Education | European History | Jewish Studies | Museum Studies | Public History | Tourism and Travel

Publication Date

2014

Document Type

Article

DOI

10.25778/60q9-x432

Abstract

Auschwitz is known as the most substantial site of the Holocaust namely because Auschwitz-Birkenau was the largest concentration camp in Europe, and it is estimated that about 960,000 Jews and 125,000 others were murdered there.1 Not only was the process of creating the memorial at Auschwitz filled with controversies, but the site also remains questionable today with regards to dark tourism, or thanatourism, “the tourism of death.”2 For some, the thought of traveling to a place subsumed in death and despair sounds troubling as the consumption of dark tourism involves a process of “confronting, understanding and accepting death.” 3 Disputes and questions have existed in cooperation with Auschwitz as a site of public memory from the time the idea to create a memorial arose until the present day. One of the largest disputes includes the issue of involvement in the camp.

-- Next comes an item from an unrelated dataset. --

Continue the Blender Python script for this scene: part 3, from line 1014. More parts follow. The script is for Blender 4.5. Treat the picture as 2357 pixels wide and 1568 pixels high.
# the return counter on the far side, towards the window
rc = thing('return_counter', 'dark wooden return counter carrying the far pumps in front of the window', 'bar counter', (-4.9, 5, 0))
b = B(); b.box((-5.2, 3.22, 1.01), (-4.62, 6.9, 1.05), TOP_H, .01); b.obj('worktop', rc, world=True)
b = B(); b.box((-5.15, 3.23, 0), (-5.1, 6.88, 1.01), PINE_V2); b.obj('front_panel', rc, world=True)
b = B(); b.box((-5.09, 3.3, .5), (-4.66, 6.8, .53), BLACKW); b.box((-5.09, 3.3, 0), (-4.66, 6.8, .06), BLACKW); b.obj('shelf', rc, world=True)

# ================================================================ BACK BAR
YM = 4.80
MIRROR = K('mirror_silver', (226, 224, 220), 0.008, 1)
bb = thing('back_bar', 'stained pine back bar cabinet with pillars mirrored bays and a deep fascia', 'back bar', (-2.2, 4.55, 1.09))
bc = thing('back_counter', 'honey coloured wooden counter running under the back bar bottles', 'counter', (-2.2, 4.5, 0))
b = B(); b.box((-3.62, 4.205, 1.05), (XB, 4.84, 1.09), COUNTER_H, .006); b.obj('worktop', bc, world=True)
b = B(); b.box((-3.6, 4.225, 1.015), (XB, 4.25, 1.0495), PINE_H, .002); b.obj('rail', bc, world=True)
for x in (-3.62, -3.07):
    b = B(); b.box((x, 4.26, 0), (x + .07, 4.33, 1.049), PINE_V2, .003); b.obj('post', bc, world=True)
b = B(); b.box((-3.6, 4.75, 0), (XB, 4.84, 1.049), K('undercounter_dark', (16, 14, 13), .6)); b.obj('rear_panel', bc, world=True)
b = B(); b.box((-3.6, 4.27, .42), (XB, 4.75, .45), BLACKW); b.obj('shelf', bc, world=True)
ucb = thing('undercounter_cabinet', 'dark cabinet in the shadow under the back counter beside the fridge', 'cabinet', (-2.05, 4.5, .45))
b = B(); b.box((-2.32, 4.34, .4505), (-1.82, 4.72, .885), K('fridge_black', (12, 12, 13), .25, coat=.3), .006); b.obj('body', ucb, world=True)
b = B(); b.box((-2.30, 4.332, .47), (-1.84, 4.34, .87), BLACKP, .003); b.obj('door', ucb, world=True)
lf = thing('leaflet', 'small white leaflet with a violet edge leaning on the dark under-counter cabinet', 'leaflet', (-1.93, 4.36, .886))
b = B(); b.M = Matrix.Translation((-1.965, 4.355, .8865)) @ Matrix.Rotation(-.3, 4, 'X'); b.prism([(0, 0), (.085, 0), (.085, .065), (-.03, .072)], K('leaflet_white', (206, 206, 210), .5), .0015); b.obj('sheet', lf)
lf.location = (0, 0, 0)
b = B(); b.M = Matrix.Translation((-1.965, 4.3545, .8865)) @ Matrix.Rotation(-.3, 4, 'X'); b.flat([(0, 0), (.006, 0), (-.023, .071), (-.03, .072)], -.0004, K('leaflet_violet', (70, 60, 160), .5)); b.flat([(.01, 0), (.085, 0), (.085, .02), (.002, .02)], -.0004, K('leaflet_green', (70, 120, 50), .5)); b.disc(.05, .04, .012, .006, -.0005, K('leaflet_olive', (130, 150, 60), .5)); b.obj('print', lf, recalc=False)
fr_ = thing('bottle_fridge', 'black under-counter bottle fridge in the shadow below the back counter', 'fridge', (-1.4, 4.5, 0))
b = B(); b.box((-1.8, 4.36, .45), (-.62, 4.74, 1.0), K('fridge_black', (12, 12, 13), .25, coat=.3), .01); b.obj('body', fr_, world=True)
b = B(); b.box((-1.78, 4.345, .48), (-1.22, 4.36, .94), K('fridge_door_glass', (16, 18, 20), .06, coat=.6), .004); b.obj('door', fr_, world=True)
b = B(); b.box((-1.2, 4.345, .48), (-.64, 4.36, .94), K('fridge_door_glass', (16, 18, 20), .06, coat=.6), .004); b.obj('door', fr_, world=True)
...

Robert Jan Van Pelt questions the necessity of tampering with Auschwitz in his article, asking, “Should we not just acknowledge the radical ‘otherness’ of the place, and allow it to be?”4 This paper argues that Auschwitz as a site of public memory has been, and will be, the source of many controversies. The museum of Auschwitz does exist and is still standing for the purpose of educating others about the atrocities of what happened while the camp was functioning. While the museum’s educational mission is not purely exclusive to Auschwitz, it is successful.